Yes, the book has a message for our time; I am driven to write stories that go beyond entertainment value. What many readers don’t understand is that a book can have both. Indeed, several have made that point about Blood, including its most recent reviewer, who holds a doctorate in Classics and formerly wrote for the Huffington Post:

 

“Blood on Their Hands is an excellent legal thriller (no spoilers ahead) that takes place in Florida against the back-drop of small-town policing. Brink’s main characters are drawn with warmth and humor and he brings you into the plot’s ethical dilemmas immediately. The action is crisp and the plot moves swiftly along through various surprising twists and turns.

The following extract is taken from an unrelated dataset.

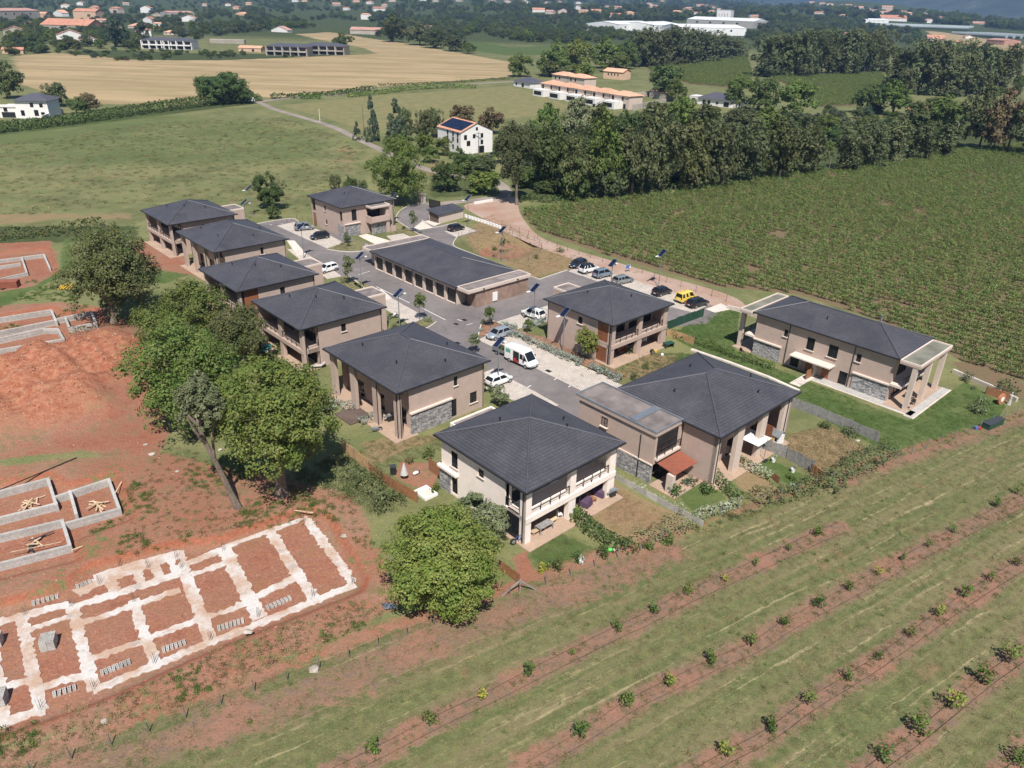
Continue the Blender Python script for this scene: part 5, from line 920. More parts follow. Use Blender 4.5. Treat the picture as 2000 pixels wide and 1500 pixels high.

Brink’s understanding of legal machinations informs the action and the way a traffic stop turns into something much, much more serious is more timely than it has ever been. Blood on Their Hands also lays bare the casual, entrenched nature of racism in our society, how tragedy often grows out of off-handed acceptance of ignorance and pointless hate. The book’s tension builds, the characters are colorful and absorbing, and I strongly recommend this book as an addition to the great tradition of Florida thrillers.”

Barton Kunstler

 

Another reviewer, brilliant New York author Michael Hartnett, had this to say:

“The generous humor in the novel belies the fact that Brink explores serious issues in Blood on Their Hands … Yes, serious business transpires in this novel as deaths and shady dealings pile up, yet what gives this novel buoyancy is watching Garbuncle rise to the occasion … Blood on Their Hands, a novel that manages to examine serious issues in wildly entertaining ways.”

 

A professional reviewer concluded:

“Despite the issues of racism and corruption at its heart, the novel is a suspense-filled, fast-paced crime drama that lovers of finely constructed crime thrillers won’t want to miss. Deliciously readable!” The Prairies Book Review

 

Finally, an upper-level literature educator wrote: “Blood on Their Hands is a thriller that explores some serious issues … Good thriller with some interesting insights into human nature, though the book is never preachy.” Robert O. McGraw

 

But I digress. One commenter on the article about the wisdom of authors’ giving their books away encapsulated the issue: “I think our collective problem is that there are so many writers now, and readers have so much choice, that the effort to become known, to build a ‘platform,’ becomes an obsession. Selling should be fun, talking about your work a joy. But statistics work against writers. The average American reads 5 books a year. Amazon adds 3000 a day. Good luck with that.”

 

And that observation was made almost eight years ago. The numbers now are much higher, with many millions of books sitting on Amazon. An author’s enormous challenge is to get hiser book recognized. Hesh has to “brand” hermself, book marketers say. In my case, I guess I could call it the Bob Brink Brand. Try saying that 10 times. One’s tongue, or fingers, get(s) twisted, as did those of the Palm Beach Post copy editor who wrote the headline and byline for a story I penned years ago about a brand (sorry about that) new big band: “Bob Bird’s Big Band. By Bob Bink.”

 

On that levitous note, I mercifully conclude this tome.